Tuesday, March 10, 2015

This Song is Sung for Anyone That's Listening

I have been working in the same studio space for about a year and a half now.  I just verbally agreed to a new lease for 2015/2016.   The reason I bring this up, is that for years I claimed that if I had the time to dig in and actually develop my work I would be able to be so much more productive and more successful.  While it is difficult to see beyond the immediate time period, either into the future or into the past, I think this still to be true.  

My May show at the Central Gallery draws near, and as it grows closer, I am left with this amazing thought that while usually my focus is narrowing within two months of a big show, my focus this time seems to be broadening.  My work seems far more free than it has in the past.  I don't feel like the result needs to be the greatest thing in the world.  It is unlikely that it will be.  It will be the best thing that I can complete within these next two months, but there is no guarantee that it will be work that will gain me any recognition, be meaningful to any audience, or for that matter even be remembered in a months time.

While in studio today I was listening to Uncle Tupelo.  As Life Worth Livin' was playing, I began to think about my audience.  Essentially it doesn't matter to me if people see my work, though in the past I have claimed that I strive to make work that makes people happy, but with my recent work, and especially with the work for this show, I realize that it is no longer about that for me anymore.  They lyrics to Life Worth Livin' cut sharp.  

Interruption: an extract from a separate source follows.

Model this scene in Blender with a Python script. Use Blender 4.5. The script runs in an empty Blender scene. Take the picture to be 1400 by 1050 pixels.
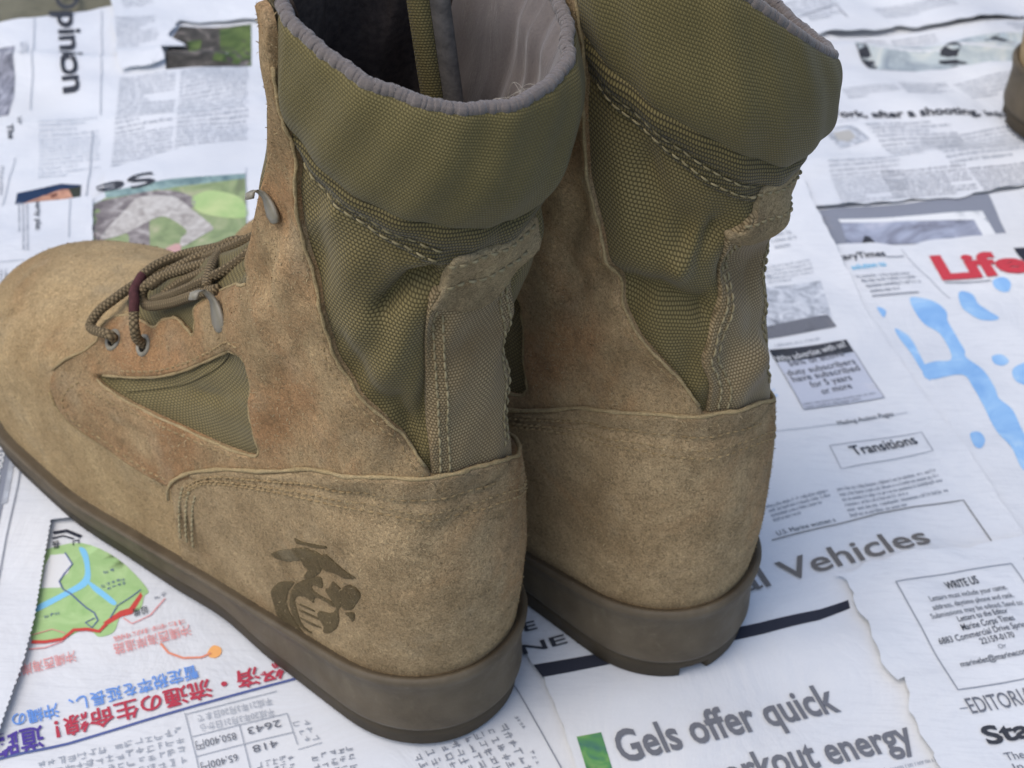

This song is sung for anyone that's listening
This song is for the broken-spirited man
This song is for anyone left standing
After the strain of a slow, sad end

The work has always been for anyone who is listening, anyone who wants to see it, feels moved by it in some way.  It doesn't do these things for everyone.  For the longest time, I felt like it should, like if I was successful, suddenly everyone would understand my work.  Everyone would like my work.  I would become an international art star over night.  I would change people's lives for the better and the world would be a better place.  I am thirty four now.  I do not live in this land of make believe, but much like Cezanne who was super critical of his own work and himself, I still maintain this feeling that there is something in it which is vital to the art world, or at least vital to me and a number of people who do genuinely enjoy what I make.  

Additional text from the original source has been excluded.